A Global Rebalancing Is Well Underway as Investors Sell off U.S. Bonds

Global investors have soured more on U.S. bonds than stocks in the recent market turbulence, and their asset sales are contributing to the surprising decline in the U.S. dollar.

A new assessment of where global investors are putting their money confirms that foreign investors have been selling both bonds and stocks since President Donald Trump’s April 2 announcement of so-called reciprocal tariffs. While foreigners have recently resumed net purchases of stocks, bond investors continue to be net sellers, according to Exante Data. The firm tracks investments globally by exchange-traded funds and mutual funds.

Exante uses a proprietary analysis to interpret data provided by Emerging Portfolio Fund Research. The weekly data provide a window into fund activity that could be reflective of the behavior of a larger pool of investors.

The trend of bond sales and other asset reallocations is likely to continue to put downward pressure on the dollar, though strategists say it is too early to say how long the trend will last.

Jens Nordvig, CEO of Exante Data, sees several milestones in global investors’ behavior under the Trump presidency.

Following the U.S. election, investors in both foreign and domestic mutual funds and ETFs poured money into U.S. assets, particularly stocks, at record levels.

But U.S. and foreign investors slowed their purchases of U.S. fixed-income assets in March when President Donald Trump announced Canada and Mexico tariffs, says Nordvig. A shift to outright selling began with Trump’s April 2 announcement of so-called reciprocal tariffs, Nordvig says.

Foreign funds sold $10.7 billion in U.S. stocks between April 3 and April 9, when Trump announced a 90-day pause on some tariffs. U.S.-based funds were net buyers of $37.5 billion in U.S. stocks in that period.

Bond sales were more consistent. Foreign funds pulled an estimated $14.2 billion from U.S. Treasuries and corporate bonds in the two weeks ending April 16. In the same period, U.S.-based funds had outflows of $11.4 billion from U.S. fixed income.

U.S.-based stock funds, meanwhile, saw outflows of $9.5 billion from U.S. equities in the week that ended April 16, while foreign funds were net buyers of $8.5 billion.

Exante’s analysis  showed European-based funds had the largest outflows from U.S. assets among foreign investors during the two weeks of market turbulence.

Germany and other European states announced plans in March to allow their governments to take on more debt and to increase defense spending. That prompted European investors to shift from U.S. to European stocks.

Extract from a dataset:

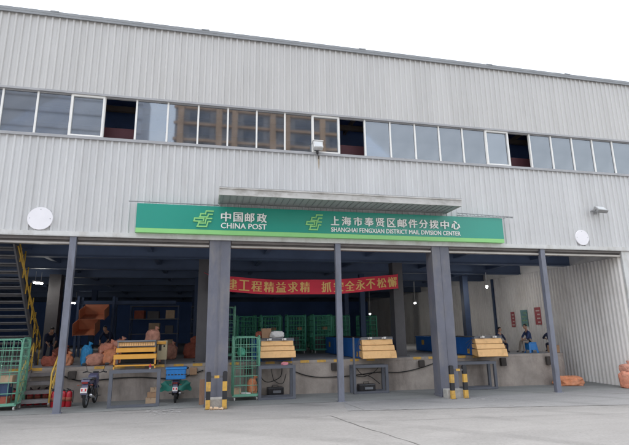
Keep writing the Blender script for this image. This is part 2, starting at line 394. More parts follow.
# roller shutter housing and bottom bars between posts
b = MB(); b.box(X0, X1, .12, .62, 4.86, HC-.06); b.build('lintel_beam', m_lintel, WH)
cols = [-15.8, -7.9, .1845, 7.86]; posts = [-11.9, -4.1356, 4.0744, 12.017]
edges = sorted([(c-.33, c+.33) for c in cols]+[(p-.09, p+.09) for p in posts]+[(X0-1, X0), (XE, 17)])
for i in range(len(edges)-1):
    a, c = edges[i][1]+.02, edges[i+1][0]-.02
    b = MB(); b.box(a, c, .02, .115, 4.93, 5.005, 0); b.box(a, c, .03, .20, 4.80, 4.857, 1); b.build('roller_shutter', [m_lintel, m_lip], WH)
# windows
x0w, spw = -6.548, .9801
def win_mesh(kind):
    b = MB(); t = {'fixed': .028, 'sash': .05, 'open': .028}[kind]; h = HW-HS-.012
    y0 = -.02 if kind != 'sash' else -.045
    b.box(0, t, y0, .07, 0, h, 0); b.box(spw-t, spw, y0, .07, 0, h, 0)
    if kind == 'sash':
        b.box(t, spw-t, y0, .07, 0, .06, 0); b.box(t, spw-t, y0, .07, h-.06, h, 0)
    else:
        b.box(t, spw-t, y0+.01, .07, 0, .03, 1); b.box(t, spw-t, y0+.01, .07, h-.03, h, 1)
    return b
def pane_mesh():
    b = MB(); b.box(.026, spw-.026, .02, .028, .028, HW-HS-.04); return b
protoW = {}
for k in range(-5, 34):
    kind = 'sash' if k in (2, 10, 17) else ('open' if k in (3, 11, 18) else 'fixed')
    loc = (x0w+k*spw, .012, HS+.010)
    if kind not in protoW:
        wn = win_mesh(kind).build('window', [m_white, m_sill], WH); wn.location = loc
        if kind != 'open': pane_mesh().build('pane', m_pane if kind == 'fixed' else m_pane2, wn)
        if kind == 'open': wn['label'] = 'window slid open with dark room showing behind it'
        if kind == 'sash': wn['label'] = 'white framed sliding sash pushed across beside the open gap'
        protoW[kind] = wn
    else: dup(protoW[kind], loc=loc, parent=WH)
# structure behind the facade
for c in cols:
    b = MB(); T = None
    b.box(c-.33, c+.33, .0, .50, -.2, HC-.06, 0)
    b.box(c-.012, c+.012, -.012, 0, .2, HC-.06, 0)          # weld seam down the front
    for z in [.5+.45*i for i in range(10)]: b.box(c-.02, c+.02, -.016, -.012, z, z+.03, 0)
    b.box(c-.36, c-.33, -.02, .52, -.2, .02, 0)
    cl = b.build('column', m_col, WH)
    b = MB(); b.box(c-.30, c+.30, -.34, -.02, gz(c)-.1, gz(c)+.28, b=.025); b.build('concrete_footing', m_foot, cl)
for p in posts:
    b = MB(); b.box(p-.09, p+.09, -.05, .11, -.2, HC-.06); b.box(p-.13, p+.13, -.10, .16, gz(p)-.05, gz(p)+.012); b.build('post', m_post, WH)
b = MB(); b.box(XE+.0, XE+.62, -.02, .07, -.3, HC-.06, b=.01); b.build('corner_column', m_trim, WH)
b = MB(); corrug(b, XE+.62, X1, -.3, HC-.06, -.0); b.box(XE+.62, X1, .02, .2, -.3, HC-.06); b.build('side_cladding', m_clad_lo, WH)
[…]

Nordvig said the impact of asset reallocation by many large institutions has yet to be seen.

“When these big institutions like pension funds and insurance companies move, it often takes many months before they really implement the shift…It’s not like a hedge fund where they make a decision and a couple of hours later, they have shifted,” he said.

The U.S. dollar index has lost about 10% from its January high. The decline in the dollar is unusual since it is counter to the usual safe-haven trade that typically lifts the dollar when stocks sell off. Investors normally prefer U.S. assets during global turmoil.

The moves lower in the dollar could also be large because they are reversing the rush into U.S. assets after the November election.

“The market was cherry picking growth-friendly policies, and then there was a reality check,” said Athanasios Vamvakidis, global head of G-10 foreign exchange strategy at Bank of America. The expectations for U.S. policy were too optimistic.

Because U.S. stock investments were in dollars, foreign investors may not have hedged the way they might have in other markets. When the dollar acts as a safe haven, as it usually has, its value increases and it acts as a natural hedge against a declining stock market.

Bank of America estimates that European and other foreign investors may not have hedged as much as $5 trillion of their dollar exposure in U.S. stocks—or about 28% of their holdings. But some of these investors could find they need to hedge or reduce stockholdings, pressuring the dollar either way.

Vamvakidis said central banks so far appear to continue buying dollars as the currency loses value, to maintain their reserve levels. He said the greenback would be much lower otherwise.

Vamvakidis said if there is a favorable turn in U.S. policies, the dollar could benefit.

“But I don’t think we go back to where we were because I think the rest of the world has crossed a red line, and they will try to reduce dependence on the U.S. on trade, on defense and everything. There’s no way back,” he said.